Sumberenergi.com- Fahmy Radhi, seorang pengamat ekonomi energi dari Universitas Gadjah Mada (UGM), menyatakan bahwa pemerintah tidak dapat bergantung pada pendanaan transisi energi melalui skema Just Energy Transition Partnership (JETP). Terlebih lagi, pencairan dana tersebut masih belum jelas, seperti yang disinggung oleh Menko Marves Luhut Binsar Pandjaitan.
Fahmy menjelaskan bahwa dana JETP sebesar 20 miliar dolar AS hanyalah komitmen dari negara-negara maju untuk membantu Indonesia dalam program transisi energi. Namun, pelaksanaannya tampak sulit direalisasikan karena Amerika dan negara-negara Eropa masih menghadapi kesulitan ekonomi dan keuangan.
Oleh karena itu, menurut Fahmy, pemerintah harus segera mencari investor.
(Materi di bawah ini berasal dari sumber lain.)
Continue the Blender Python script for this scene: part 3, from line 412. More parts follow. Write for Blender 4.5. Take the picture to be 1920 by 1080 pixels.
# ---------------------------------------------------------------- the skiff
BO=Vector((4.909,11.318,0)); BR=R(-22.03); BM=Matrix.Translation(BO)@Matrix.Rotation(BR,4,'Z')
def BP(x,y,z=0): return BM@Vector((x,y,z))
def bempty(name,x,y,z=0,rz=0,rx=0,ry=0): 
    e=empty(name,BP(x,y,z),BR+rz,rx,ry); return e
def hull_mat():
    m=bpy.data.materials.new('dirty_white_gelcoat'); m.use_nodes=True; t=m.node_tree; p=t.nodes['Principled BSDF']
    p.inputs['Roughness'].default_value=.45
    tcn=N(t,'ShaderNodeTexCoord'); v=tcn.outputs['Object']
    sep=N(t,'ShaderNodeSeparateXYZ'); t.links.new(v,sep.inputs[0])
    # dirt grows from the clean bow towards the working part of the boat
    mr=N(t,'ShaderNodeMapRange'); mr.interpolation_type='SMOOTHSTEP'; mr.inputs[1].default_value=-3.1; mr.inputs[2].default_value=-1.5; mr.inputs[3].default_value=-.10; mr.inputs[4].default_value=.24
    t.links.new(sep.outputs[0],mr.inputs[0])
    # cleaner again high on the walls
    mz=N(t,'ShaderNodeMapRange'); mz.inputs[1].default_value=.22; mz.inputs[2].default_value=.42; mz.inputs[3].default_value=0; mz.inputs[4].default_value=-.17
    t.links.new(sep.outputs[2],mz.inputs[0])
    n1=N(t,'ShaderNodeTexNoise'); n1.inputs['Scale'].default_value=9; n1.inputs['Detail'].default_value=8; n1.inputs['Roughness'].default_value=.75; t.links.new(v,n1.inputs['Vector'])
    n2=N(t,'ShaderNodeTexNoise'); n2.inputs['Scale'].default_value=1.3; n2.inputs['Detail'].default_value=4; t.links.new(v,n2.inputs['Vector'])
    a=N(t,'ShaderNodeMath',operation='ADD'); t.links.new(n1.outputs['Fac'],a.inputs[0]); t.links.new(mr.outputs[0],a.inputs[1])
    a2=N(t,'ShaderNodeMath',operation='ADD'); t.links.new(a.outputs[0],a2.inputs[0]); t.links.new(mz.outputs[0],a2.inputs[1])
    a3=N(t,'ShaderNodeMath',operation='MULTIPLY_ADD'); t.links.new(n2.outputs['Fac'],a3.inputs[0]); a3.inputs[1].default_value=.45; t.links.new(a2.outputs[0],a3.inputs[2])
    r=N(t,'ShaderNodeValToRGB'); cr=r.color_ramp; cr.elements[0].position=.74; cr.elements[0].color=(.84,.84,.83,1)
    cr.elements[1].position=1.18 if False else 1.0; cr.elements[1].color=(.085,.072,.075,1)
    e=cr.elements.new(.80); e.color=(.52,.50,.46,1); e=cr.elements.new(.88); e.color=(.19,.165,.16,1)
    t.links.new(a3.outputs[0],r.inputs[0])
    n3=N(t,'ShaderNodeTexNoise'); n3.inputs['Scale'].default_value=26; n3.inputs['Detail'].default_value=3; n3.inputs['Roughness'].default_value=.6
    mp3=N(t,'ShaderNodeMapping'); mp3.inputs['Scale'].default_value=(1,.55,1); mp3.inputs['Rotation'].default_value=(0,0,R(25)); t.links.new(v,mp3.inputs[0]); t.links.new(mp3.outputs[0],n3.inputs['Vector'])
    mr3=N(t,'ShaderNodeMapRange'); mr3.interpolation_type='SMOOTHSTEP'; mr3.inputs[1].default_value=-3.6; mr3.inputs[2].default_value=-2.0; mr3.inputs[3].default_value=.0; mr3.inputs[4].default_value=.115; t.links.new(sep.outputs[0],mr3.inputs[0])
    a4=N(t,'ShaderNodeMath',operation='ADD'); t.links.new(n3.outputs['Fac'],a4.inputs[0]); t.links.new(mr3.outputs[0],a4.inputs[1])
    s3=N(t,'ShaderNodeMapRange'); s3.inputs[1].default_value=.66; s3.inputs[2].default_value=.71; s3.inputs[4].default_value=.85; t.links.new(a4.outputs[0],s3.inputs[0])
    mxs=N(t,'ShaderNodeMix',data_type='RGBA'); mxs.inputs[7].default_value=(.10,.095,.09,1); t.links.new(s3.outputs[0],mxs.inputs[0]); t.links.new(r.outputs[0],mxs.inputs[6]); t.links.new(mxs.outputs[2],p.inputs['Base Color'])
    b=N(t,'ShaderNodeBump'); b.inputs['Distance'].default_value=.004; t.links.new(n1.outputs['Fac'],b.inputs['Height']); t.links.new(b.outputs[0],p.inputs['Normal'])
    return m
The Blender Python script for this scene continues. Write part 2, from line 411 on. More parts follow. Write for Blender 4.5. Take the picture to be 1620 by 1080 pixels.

Meskipun dana JETP cair, jumlahnya belum cukup untuk membiayai seluruh program transisi energi yang direncanakan pemerintah.
“Selain pemerintah perlu melakukan lobi agar dana tersebut cair, kita juga harus mencari investor untuk berinvestasi dalam pembangkit energi baru terbarukan,” ujar Fahmy.
Fahmy menegaskan bahwa tanpa pendanaan dari JETP dan investor, transisi energi di Indonesia akan sulit terwujud. Dia berpendapat bahwa PLN tidak mampu melaksanakan program ini sendirian. Sementara itu, dana APBN tidak memungkinkan untuk menggarap proyek ini.
“Dana JETP sebenarnya menjadi harapan. Tetapi saya rasa kehadiran investor juga menjadi keharusan,” tambahnya. “Tanpa investor, jika dana JETP tidak cair, program transisi energi dapat mengalami kegagalan.”
Lebih lanjut, Fahmy menyebut bahwa pemerintah juga harus memberikan insentif kepada investor agar mereka bersedia berinvestasi. Terlebih lagi, negara lain juga memberikan peluang serupa. Artinya, Indonesia harus bersaing.
“Contohnya, pemberian keringanan pajak atau insentif pajak lainnya. Selain itu, diperlukan kemudahan dalam berusaha dan perizinan,” ungkap Fahmy.
Sebelumnya, Menko Marves Luhut Binsar Pandjaitan menyatakan bahwa pencairan dana transisi energi melalui skema JETP masih belum jelas bagi pemerintah. Ketika dia mengunjungi Washington, D.C., ibu kota Amerika Serikat, bulan lalu, belum ada kejelasan mengenai pencairan dana tersebut.
Luhut menjelaskan bahwa skema pinjaman yang belum jelas diduga menjadi alasan mengapa dana sebesar 20 miliar dolar AS atau sekitar 310,7 triliun rupiah (dengan asumsi kurs 15.535 per dolar AS) belum cair setelah KTT G20 di Bali akhir tahun lalu.
Luhut juga mengungkapkan rasa kesalnya karena kesepakatan JETP telah dibahas saat KTT G20 diBali pada November 2022. Namun, Luhut yakin bahwa Indonesia masih dapat menjalankan programnya meskipun tanpa bantuan dari JETP.
“Jika harga pinjaman yang ditawarkan seperti pinjaman komersial, abaikan saja. Kita bisa melakukannya sendiri. Mengapa kalian mengatur-atur hal ini,” tegas Luhut.